--- BEGIN Data segment ---

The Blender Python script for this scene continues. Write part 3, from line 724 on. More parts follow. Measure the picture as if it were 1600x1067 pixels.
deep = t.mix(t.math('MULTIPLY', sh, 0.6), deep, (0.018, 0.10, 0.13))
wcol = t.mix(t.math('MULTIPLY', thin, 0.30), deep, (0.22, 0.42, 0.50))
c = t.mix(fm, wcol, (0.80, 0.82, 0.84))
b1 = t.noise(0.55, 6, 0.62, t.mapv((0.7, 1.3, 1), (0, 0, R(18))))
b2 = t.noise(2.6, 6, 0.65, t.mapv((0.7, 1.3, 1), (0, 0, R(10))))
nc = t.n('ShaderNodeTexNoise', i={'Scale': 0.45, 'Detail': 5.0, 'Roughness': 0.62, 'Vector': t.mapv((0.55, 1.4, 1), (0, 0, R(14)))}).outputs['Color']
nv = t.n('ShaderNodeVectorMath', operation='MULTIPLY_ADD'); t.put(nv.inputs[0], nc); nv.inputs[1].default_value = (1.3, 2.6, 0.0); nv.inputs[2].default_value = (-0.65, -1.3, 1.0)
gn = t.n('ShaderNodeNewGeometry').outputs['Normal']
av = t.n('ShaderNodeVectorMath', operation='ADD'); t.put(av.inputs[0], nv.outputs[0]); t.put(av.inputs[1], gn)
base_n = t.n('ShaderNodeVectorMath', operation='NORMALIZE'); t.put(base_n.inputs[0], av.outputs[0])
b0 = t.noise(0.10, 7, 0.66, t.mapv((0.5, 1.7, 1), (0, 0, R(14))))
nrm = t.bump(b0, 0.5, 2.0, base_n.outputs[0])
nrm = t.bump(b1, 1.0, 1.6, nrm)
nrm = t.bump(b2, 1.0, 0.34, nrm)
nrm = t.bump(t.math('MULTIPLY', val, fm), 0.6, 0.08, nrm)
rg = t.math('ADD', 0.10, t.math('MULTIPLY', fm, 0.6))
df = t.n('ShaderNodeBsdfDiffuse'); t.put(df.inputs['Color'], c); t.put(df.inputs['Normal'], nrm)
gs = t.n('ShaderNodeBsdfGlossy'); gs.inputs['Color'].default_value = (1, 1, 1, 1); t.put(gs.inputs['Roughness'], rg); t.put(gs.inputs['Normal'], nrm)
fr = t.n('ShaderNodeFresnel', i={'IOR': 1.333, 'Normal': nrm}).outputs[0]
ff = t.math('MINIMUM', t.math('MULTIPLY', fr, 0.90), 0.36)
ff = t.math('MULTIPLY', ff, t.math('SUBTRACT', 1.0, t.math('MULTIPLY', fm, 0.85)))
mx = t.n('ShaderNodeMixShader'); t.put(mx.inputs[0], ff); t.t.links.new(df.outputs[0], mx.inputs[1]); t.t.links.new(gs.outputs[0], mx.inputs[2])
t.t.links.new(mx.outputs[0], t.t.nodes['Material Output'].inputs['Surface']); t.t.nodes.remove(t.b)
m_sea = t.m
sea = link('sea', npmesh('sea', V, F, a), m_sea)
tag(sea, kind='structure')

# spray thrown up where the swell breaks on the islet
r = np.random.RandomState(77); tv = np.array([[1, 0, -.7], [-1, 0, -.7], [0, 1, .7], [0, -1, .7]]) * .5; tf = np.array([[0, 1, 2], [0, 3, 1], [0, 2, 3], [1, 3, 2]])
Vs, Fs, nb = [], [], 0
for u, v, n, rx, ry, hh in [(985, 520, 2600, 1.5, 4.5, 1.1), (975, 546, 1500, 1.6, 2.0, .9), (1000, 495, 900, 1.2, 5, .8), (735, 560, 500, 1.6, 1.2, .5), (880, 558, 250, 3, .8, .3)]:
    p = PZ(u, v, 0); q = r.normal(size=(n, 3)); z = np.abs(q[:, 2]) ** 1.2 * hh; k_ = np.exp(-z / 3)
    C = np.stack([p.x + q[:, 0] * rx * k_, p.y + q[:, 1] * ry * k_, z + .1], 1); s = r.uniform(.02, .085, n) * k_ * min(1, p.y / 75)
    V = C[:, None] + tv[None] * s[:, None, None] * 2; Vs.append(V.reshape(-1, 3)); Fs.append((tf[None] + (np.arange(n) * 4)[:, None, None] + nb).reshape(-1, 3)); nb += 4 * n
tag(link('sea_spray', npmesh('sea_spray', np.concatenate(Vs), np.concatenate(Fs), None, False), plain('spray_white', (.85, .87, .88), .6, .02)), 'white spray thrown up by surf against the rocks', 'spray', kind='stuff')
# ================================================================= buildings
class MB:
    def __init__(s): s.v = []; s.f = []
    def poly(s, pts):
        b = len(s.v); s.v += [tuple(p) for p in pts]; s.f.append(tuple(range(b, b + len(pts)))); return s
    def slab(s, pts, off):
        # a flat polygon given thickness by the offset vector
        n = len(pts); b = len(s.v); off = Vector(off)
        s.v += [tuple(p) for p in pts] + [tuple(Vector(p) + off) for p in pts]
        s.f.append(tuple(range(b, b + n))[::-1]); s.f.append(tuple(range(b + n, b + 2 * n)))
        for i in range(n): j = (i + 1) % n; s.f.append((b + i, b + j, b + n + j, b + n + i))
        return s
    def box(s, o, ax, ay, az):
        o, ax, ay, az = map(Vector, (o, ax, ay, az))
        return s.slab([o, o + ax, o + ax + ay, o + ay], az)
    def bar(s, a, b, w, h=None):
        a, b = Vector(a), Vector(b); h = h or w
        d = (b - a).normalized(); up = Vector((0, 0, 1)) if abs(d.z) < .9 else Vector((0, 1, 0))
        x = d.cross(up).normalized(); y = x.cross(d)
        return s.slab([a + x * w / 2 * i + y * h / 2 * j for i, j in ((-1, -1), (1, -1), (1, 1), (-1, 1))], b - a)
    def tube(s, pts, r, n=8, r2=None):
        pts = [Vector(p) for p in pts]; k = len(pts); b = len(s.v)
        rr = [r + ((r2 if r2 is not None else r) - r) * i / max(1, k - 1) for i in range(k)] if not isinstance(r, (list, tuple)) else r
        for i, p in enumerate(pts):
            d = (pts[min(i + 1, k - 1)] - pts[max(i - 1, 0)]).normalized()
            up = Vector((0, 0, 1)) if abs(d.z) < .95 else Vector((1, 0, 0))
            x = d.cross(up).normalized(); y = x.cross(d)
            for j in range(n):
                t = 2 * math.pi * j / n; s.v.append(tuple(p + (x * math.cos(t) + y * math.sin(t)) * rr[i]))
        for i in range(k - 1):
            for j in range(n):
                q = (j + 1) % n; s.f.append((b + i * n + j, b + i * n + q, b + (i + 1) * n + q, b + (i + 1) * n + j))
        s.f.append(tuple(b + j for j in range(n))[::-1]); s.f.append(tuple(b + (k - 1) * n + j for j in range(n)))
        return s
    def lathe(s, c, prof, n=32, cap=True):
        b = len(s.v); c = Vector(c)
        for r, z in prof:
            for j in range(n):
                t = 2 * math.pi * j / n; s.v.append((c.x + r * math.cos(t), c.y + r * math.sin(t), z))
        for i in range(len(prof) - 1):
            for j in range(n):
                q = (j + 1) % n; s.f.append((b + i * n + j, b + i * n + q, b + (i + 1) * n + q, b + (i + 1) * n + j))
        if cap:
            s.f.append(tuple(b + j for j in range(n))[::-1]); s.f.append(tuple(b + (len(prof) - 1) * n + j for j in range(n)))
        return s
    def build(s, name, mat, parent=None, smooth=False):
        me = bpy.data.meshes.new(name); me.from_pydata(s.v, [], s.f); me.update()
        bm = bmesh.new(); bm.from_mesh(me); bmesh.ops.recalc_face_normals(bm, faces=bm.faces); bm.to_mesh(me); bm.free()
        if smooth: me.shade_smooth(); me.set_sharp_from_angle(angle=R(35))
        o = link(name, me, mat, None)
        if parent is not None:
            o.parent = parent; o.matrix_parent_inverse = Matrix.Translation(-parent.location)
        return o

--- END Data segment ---

### Short problem:
Gather from the data above every line with the string "npmesh".

### Final answer:
sea = link('sea', npmesh('sea', V, F, a), m_sea)
tag(link('sea_spray', npmesh('sea_spray', np.concatenate(Vs), np.concatenate(Fs), None, False), plain('spray_white', (.85, .87, .88), .6, .02)), 'white spray thrown up by surf against the rocks', 'spray', kind='stuff')